Erdoğan kullandığı kavramlarda inandırıcılığını yitirdi!
Cumhurbaşkanımız Erdoğan partili belediye başkanları ve il başkanlarıyla yaptığı toplantıların nerdeyse hepsinde “Liyakat” diyor, “Dava” diyor, “Mutabakat” diyor, “Tevazu” diyor, “Adalet” diyor.
Erdoğan bunların hepsini her fırsatta söylüyor, hiçbirini yerine getirmiyor.
Karşısındakilerin birçoğu siyasetin belirlediği kişisel yakınlık tercihleriyle atanmış insanlar, likayat tercihiyle görevlendirilmemiş insanlardan liyakat beklemek kadar saçma bir şey olamaz.
Liyakatsız insanlardan liyakat istemek kadar da saçma bir talep olamaz.
Erdoğan’ın liyakatsız insanlardan liyakat istediğinin farkında olmaması da düşünülemez.
Siyaset kavramları katlediyor.
Hiçbir şekilde kullanılmamasında fayda var.
Dava nedir?
Dava adamı kimdir?
Milletvekili, belediye başkanları ve il başkanları profiline bakıldığında tanımı dahi yapılamayan davanın, kaç dava adamı olduğu söylenebilir?
Davanın içinde bulunmuş, davanın siyasi ve sivil hareketleri içinde görev almış ama bir hikayesi dahi olmayan insanlardan dava adamı olabilir mi?
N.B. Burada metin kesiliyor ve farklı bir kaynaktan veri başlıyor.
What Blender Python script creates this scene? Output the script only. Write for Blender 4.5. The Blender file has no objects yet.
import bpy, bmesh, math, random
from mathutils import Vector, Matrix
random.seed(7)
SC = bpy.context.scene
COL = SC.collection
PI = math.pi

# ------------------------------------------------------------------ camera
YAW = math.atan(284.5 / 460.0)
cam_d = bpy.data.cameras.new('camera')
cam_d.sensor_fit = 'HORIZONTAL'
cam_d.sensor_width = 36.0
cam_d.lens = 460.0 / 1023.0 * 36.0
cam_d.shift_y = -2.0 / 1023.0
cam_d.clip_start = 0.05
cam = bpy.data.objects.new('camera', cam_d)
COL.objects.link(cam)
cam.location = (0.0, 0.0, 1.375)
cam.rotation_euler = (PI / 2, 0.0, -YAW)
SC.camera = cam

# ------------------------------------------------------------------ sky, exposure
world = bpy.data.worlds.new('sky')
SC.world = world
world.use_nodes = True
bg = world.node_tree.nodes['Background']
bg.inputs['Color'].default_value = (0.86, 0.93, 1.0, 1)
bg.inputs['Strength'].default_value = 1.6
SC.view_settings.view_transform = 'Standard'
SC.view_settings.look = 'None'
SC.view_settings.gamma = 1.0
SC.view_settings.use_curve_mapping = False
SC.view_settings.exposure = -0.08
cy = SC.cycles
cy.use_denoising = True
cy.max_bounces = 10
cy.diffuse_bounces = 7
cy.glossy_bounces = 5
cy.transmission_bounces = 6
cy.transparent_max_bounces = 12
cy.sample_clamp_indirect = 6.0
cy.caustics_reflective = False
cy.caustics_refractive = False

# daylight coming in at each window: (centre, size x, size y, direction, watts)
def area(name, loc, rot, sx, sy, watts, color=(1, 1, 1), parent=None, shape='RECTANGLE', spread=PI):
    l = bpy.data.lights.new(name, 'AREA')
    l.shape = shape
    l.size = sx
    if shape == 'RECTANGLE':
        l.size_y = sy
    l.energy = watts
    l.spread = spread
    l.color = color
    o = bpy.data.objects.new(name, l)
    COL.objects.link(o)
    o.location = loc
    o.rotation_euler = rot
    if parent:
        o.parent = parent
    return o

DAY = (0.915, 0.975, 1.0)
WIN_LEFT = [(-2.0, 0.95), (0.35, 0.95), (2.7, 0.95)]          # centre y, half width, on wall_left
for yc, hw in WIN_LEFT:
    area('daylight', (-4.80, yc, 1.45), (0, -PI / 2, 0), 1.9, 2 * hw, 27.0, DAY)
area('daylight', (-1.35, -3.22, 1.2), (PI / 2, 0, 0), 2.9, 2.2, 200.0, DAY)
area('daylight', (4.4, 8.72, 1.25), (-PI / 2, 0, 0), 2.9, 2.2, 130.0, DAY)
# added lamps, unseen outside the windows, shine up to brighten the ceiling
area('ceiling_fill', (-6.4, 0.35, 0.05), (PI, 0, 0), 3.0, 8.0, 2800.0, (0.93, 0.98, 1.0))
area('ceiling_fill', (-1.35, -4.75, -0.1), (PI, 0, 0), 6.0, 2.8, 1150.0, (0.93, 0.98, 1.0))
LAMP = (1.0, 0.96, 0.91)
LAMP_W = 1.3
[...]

Davasından dolayı bırakın bir davası olmasını, bir kez soruşturma bile geçirmemiş insanların dava adamı oldukları da söylenemez.
Mutabakat davayla olur, mutabakat siyasetle olur, hiçbir aidiyeti olmayan insanları bakan olarak atayacaksın, sonra da mutabakat diyeceksin!
Tevazuyu kaybettiklerini kendileri de biliyor, bilinmeseydi yerel seçim sloganı olarak “Gönül Belediyeciliği” belirlenmezdi.
O sloganı her kim akıl ettiyse, “Bizde gönüllere dokunan bir şey kalmadı” diyecek kadar işi ileri götürdü, partinin en üst düzeyine de kabul ettirdi, akıl tutulması ancak bu kadar yaşanabilir!
Adalet konusuna hiç girmeyelim.
Gerçekten de en alttan en üste kadar hangi adalet mihengi insanların belirlenmesinde kendine nefes buldu.
Cumhurbaşkanımız Erdoğan Türkiye’nin yönetiminde hâlâ alternatifsizliğini koruyor, kullandığı kavramlarda ise inandırıcılığını yitirdi!